Chicão, Presente!
Como vencer a morte: uma homenagem ao pai e companheiro Chicão
Por Janaina Strozake*
Da Página do MST
Quando o telefone toca as duas da madrugada, dá medo de atender, a gente já imagina a notícia.
“O pai acabou de falecer”, minha irmã me conta, meu irmão repete, tento ligar para outra irmã e outro irmão… Talvez repetindo as palavras, quem sabe começarei a acreditar nelas.
Que fazer? A gente chora, a gente lembra, a gente baixa os olhos pra terra buscando as raízes, cadê meu pai, cadê, não estará pra contar sobre a produção de leite e de açúcar e cachaça e tanta fruta e comida boa, a conquista do chão, aquele cerco da polícia, ou aquela ocupação de terras, ou aquela peleia com os pistoleiros… ou aquela história lá de 1986, da feroz ocupação no Palacio Iguaçu. Ou de quando fundamos o MST, ou das assembleias de sem terras que você coordenava lá pelos 1982 e em casa só se falava do MASTRO.
A madrugada vai passando rápida e percebo que há uma dobra no tempo e espaço, vejo meu pai curando um machucado de meu irmão, vejo suas mãos de dedos longos trançando taquara, vejo ele empunhando um facão ao enfrentar dois pistoleiros, e fazendo trabalho de base, e coordenando a ocupação, e fundando a Copavi, e chorando a morte de minha irmã Salete assassinada pela fome de lucro desse capitalismo que ódio no dia mais triste de nossa vida, e coordenando mais ocupação, e plantando árvores e embalando netos. Nessa dobra do tempo estou aqui com meu pai, em seus poucos anos na escola, suficientes para fazerem dele próprio uma magnifica biblioteca.
Estou vivendo de novo aquela infância onde meu pai inspira em nós um mistério que o tempo desvenda.
Buscando as raízes adentro o momento sublime, sacrifical, silente, de chegada e partida, onde vemos a matéria feita energia e as almas se conectam nessa força refazedora do universo.
Vejo como meu pai cresce.

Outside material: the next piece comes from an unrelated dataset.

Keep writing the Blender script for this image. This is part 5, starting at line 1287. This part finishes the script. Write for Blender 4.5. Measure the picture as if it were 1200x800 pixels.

Raízes profundas e fortes. Todo um sistema radicular de onde brotam pessoas, ideias, coletivos, onde a vida se concretiza.
Chorando e lembrando, ergo os olhos e te vejo, seu Chicão, tomando um mate e sorrindo. Sorrindo como essa árvore que te dá sombra agora. Sorrindo de ver a Copavi em frente. De ver o MST, teu rebento, honrando as raízes e celebrando as sementes. Tuas palavras lá em 1993, “nós temos que produzir comida, muita comida, porque tem muita gente com fome” vão sendo uma realidade bela e esperançosa.
Esse é o mistério que se manifesta: ante a inevitabilidade da morte, a vitória está em viver o sentido da vida. Sonhar, amar, criar. Defender o vulnerável. Desfrutar com as pequenas ações e conquistas, que só no coletivo se tornam enormes.
Viver a luta ao lado da classe trabalhadora, em todas suas trincheiras, é a forma de reconstituir a própria vida na hora da morte, é o que me está contando agora Francisco Strozake, mateando aqui ao meu lado.
A barra no céu vai tintando de vermelho, anunciando o sol. O peito dói e vejo a energia de meu pai germinando em árvores e revoluções.
Francisco Strozake! Presente! Presente! Presente!
Em Gijón, Asturias, quando no Brasil chega a meia noite 08/04/2022.